Ten years ago I was doing larger sized automatic drawings- about 2×3 feet in size, on paper, ink and acrylic. I also made smaller sizes of ink on paper. I took a bunch of pictures, had them printed on paper then bound them into a book. I made a few dozen of these. I sent them out to a bunch of galleries in the area. I received back dozens of rejection letters.
It was disheartening. I'd been both rejected and accepted into shows at that point. In several cases I'd have one piece accepted into the show and another rejected. I knew what I was doing might not be commercial enough.
What I realize now is that I hadn't matured as an artist enough. I was exploring themes that other young adults would be interested in but not the people who would be interested in buying.
After awhile I stopped even opening the rejection letters.
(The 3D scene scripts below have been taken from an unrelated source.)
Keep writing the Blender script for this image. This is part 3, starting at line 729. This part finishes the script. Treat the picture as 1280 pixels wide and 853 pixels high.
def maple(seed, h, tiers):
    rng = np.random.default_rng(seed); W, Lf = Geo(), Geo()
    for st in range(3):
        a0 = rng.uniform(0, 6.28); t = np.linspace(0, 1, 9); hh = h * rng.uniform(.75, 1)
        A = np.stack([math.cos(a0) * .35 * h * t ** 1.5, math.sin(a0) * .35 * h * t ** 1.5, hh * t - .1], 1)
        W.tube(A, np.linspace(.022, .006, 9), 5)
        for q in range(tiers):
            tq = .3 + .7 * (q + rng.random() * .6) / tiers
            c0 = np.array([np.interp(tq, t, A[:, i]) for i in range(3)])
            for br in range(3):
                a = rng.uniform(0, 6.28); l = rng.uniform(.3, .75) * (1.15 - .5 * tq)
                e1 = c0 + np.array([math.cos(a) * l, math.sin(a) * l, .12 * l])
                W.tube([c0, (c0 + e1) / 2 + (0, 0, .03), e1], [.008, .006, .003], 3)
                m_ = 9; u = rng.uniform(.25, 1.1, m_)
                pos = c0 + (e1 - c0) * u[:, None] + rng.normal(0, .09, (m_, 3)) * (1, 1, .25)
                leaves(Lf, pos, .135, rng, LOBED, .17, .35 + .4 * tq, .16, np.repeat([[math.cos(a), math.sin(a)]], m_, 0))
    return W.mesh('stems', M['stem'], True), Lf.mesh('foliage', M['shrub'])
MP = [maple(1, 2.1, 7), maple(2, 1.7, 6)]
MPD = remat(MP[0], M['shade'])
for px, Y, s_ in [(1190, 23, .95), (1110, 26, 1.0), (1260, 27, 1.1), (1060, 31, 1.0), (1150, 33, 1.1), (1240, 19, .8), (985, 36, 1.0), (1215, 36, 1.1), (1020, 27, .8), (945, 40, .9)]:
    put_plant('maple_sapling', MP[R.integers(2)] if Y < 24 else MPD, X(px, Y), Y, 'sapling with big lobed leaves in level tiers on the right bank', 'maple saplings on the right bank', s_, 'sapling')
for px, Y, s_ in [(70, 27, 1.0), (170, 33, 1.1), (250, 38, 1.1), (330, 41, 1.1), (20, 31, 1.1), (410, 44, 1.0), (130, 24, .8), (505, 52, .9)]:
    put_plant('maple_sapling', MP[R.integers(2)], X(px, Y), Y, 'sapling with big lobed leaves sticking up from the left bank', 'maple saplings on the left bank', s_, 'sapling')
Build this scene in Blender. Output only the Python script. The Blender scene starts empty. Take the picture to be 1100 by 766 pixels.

I tossed them in a pile. Worse yet were the rejection letters that were clearly a form letter. After a few months of waiting and working the crappy over night job I"d taken to "not interfere" with my art, I opened all of them, they all sucked but one was less shitty than the others and it encouraged me to keep working. So I switched fromone crappy job to another job that was slightly less crappy but at least I got to work on art as part of the job.
I'd be a liar if I told you that the MASS of rejection letters wasn't crushing because it sucked in every way possible. As a result I put the automatic drawings on the back burner. I did them in a little sketchbook and never showed them to anyone. For years I'd draw them in sharpie on crap paper. It was just how it was.
Then I started to add color. I did them on little boards, in journals, and on canvas. I still rarely shared them. A few here and there woudl make their way to flickr. Response was…. Mixed.
These little images were about the subconcious process (still are) and sometimes they don't look like what people want. Sometimes they don't even look the way I want. I've adapted the process of them over time so that it fits more to the intuitive process and isn't limited.
A few weeks back I started to showthe process of how they are created on youtube. Response was for the first time largely positive. Time and place perhaps? I decided to throw caution to the wind and put a few up on etsy and artfire and see what would happen.
A bunch have sold, some people have contacted me about their favorites on youtube and those have sold. It feels good to have people like my work enough to purchase it, it's also totally unexpected and wonderful. The elated feeling I get when I pack a piece up, looking all professional in a mat and a KrystalSeal bag is like nothing else.
I can't express my gratitude well enough.